Os comitês que discutem pessoas e mapas de sucessão também precisam repensar os modelos de comando e controle na forma de considerar a carreira e os movimentos dos indivíduos. A inferência é um pecado mortal na construção da carreira contemporânea.

Um estudo publicado pelas americanas Julie Winkle Giulioni e Beverly L. Kaye mostrou que 55% dos mapas de sucessão realizados em grandes empresas eram feitos com visão predominante da empresa e pouco incluíam interesses genuínos dos funcionários. Isso se deve à ausência de conversas e mapeamento desses interesses de carreira, e também a falta de liberdade para a livre discussão sobre carreira. Isso torna os mapas de sucessão altamente falhos.

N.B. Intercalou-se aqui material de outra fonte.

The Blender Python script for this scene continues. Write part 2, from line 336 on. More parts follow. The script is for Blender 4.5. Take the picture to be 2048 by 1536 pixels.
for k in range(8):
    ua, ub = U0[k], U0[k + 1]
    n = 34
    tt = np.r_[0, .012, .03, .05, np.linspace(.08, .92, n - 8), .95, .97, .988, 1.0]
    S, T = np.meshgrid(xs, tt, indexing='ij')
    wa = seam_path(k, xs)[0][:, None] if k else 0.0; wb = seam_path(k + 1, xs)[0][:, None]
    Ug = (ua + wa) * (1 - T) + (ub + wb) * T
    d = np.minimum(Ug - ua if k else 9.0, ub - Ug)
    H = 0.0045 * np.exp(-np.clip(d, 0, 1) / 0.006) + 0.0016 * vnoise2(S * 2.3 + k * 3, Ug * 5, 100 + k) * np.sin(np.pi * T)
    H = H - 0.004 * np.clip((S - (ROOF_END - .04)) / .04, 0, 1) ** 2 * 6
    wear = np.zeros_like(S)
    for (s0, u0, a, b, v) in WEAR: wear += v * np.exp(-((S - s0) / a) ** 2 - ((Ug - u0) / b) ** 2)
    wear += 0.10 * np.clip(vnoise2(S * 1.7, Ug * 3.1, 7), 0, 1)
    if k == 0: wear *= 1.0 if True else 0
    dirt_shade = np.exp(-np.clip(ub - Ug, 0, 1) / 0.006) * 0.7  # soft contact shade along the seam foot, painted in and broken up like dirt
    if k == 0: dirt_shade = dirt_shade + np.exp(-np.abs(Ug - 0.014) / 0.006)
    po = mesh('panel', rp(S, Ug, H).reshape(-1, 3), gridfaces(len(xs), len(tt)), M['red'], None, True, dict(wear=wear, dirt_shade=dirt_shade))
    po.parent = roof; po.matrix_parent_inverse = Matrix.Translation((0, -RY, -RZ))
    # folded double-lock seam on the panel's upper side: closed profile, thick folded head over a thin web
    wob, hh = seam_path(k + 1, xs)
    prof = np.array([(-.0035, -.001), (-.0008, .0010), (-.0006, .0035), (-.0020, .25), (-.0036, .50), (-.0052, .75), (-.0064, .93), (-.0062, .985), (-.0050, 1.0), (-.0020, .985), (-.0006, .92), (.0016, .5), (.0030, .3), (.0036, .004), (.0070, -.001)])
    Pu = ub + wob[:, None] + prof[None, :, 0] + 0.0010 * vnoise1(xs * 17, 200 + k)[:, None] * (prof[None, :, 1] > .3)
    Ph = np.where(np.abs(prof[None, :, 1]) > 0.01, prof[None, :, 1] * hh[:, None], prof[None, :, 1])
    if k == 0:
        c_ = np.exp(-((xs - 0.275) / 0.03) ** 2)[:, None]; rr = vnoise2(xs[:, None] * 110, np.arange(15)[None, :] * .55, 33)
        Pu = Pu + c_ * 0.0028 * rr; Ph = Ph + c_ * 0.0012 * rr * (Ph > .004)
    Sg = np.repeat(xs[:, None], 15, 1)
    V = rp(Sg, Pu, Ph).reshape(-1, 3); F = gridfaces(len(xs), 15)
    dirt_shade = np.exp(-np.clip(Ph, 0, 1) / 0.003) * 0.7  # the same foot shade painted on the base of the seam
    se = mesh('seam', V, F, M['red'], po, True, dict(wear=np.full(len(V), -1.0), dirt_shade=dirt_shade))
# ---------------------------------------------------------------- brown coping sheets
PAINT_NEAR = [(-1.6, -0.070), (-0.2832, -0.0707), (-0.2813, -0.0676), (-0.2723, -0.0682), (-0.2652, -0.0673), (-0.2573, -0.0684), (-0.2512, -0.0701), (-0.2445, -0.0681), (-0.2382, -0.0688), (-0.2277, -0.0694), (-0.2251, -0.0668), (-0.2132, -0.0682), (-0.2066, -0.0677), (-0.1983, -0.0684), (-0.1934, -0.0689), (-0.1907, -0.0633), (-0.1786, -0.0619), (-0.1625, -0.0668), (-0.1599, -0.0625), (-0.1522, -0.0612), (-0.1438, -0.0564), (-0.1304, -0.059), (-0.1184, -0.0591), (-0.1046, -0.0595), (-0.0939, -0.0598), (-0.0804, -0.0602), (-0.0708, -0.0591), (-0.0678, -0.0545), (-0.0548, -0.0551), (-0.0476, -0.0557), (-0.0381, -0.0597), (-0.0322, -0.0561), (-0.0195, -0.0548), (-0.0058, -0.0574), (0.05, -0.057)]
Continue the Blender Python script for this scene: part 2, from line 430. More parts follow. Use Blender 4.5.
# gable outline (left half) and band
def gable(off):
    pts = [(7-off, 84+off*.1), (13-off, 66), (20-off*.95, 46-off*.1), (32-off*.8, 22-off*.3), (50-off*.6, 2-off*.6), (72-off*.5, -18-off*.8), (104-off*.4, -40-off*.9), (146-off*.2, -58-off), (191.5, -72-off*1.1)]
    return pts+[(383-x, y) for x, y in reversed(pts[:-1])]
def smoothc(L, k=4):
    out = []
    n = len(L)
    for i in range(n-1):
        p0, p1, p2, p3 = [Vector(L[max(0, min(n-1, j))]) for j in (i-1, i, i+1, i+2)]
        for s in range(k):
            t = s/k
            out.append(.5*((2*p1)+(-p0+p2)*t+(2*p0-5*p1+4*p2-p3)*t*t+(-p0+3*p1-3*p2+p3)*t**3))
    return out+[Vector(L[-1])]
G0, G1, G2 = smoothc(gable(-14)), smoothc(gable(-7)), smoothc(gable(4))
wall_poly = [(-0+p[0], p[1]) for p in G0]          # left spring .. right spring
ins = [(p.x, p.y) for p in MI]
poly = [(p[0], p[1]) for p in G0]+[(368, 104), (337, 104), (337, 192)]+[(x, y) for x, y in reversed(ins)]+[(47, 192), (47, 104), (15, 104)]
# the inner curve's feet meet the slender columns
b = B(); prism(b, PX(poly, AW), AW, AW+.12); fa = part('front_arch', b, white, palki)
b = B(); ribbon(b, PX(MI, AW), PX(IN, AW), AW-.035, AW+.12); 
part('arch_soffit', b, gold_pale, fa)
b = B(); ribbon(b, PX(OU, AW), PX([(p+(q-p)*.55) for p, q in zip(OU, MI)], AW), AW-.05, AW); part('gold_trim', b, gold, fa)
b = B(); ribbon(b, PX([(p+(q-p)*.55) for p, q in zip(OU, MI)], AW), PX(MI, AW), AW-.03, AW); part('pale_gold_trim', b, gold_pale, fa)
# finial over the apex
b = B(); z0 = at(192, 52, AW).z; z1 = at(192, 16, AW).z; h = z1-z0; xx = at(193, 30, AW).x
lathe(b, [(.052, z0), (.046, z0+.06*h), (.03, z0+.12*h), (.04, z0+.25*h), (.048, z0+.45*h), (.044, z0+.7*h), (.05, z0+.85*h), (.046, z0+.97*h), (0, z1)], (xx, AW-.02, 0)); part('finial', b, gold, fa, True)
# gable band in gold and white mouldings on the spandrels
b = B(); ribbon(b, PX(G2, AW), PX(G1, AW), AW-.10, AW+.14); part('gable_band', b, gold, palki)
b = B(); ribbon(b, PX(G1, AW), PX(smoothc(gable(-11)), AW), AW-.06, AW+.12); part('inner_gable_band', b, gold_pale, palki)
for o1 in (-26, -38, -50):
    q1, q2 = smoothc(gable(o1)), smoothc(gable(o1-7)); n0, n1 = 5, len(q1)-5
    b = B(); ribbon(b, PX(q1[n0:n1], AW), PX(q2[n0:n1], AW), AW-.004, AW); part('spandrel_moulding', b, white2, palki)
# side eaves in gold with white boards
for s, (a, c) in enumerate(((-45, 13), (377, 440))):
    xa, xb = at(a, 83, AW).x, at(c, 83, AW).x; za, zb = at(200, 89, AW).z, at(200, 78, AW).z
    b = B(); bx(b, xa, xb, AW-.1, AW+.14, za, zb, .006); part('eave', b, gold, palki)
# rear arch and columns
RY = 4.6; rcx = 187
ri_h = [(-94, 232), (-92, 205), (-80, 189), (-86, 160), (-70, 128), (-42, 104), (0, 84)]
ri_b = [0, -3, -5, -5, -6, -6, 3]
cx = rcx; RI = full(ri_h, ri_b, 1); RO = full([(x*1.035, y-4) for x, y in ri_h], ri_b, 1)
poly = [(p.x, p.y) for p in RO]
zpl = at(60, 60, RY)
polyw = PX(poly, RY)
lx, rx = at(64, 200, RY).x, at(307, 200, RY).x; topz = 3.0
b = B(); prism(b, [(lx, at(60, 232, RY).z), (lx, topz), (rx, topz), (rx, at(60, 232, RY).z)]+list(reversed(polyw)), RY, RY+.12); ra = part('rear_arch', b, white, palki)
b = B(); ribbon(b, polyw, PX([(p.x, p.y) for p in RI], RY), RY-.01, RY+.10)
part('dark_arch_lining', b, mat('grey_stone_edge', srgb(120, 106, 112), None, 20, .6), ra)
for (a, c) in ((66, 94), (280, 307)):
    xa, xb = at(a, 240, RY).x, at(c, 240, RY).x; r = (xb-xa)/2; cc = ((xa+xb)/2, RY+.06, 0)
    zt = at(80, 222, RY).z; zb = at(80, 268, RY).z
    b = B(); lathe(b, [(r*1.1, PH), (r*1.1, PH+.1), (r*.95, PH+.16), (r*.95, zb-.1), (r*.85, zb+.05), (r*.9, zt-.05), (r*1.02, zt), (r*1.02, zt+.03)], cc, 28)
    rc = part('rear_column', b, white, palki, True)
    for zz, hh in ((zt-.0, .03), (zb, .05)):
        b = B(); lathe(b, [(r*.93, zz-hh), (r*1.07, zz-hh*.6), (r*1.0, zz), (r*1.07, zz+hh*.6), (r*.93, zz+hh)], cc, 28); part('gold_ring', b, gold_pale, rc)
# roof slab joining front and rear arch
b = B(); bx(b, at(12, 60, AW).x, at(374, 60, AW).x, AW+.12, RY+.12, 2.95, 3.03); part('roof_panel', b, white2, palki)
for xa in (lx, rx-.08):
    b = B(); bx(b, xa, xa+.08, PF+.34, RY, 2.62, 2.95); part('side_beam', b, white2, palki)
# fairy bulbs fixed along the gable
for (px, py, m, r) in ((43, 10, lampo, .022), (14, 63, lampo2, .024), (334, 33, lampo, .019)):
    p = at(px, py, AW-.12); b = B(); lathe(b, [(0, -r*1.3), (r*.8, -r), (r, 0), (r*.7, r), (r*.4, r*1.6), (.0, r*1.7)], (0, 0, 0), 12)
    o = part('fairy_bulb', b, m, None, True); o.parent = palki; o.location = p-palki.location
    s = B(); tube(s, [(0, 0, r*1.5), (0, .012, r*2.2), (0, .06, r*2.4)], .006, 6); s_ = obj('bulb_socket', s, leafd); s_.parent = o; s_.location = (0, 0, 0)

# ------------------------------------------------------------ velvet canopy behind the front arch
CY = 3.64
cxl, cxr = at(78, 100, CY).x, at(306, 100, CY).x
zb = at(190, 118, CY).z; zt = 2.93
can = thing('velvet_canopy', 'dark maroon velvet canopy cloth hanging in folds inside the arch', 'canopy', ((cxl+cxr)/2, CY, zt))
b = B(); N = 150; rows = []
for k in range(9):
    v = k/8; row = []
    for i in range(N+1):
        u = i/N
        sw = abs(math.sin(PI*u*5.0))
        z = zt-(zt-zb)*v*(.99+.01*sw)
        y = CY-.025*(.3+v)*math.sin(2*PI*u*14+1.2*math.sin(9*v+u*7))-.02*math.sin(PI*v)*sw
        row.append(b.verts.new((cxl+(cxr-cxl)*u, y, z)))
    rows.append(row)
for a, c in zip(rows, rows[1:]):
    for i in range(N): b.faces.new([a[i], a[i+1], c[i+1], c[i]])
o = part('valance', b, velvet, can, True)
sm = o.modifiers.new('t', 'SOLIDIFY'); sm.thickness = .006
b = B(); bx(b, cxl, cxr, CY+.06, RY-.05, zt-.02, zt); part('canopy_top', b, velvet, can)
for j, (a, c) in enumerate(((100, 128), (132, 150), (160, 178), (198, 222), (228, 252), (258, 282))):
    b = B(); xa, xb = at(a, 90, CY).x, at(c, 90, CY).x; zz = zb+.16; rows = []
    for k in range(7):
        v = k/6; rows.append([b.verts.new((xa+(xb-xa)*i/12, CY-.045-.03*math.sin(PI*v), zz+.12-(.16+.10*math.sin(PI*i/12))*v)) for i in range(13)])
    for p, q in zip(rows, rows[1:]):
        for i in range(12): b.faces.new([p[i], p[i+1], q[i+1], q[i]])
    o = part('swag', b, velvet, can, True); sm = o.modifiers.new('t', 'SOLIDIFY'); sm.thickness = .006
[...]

A nova lógica de sucessão não exclui a visão da organização sobre os indivíduos e sim integra a visão de carreira para que os movimentos sejam equilibrados e coerentes com a filosofia baseada no protagonismo. Permitir a diversidade de carreiras e que cada um possa construir o seu projeto são as mais potentes estratégias para engajar as pessoas e garantir consistência nos planos de sucessão.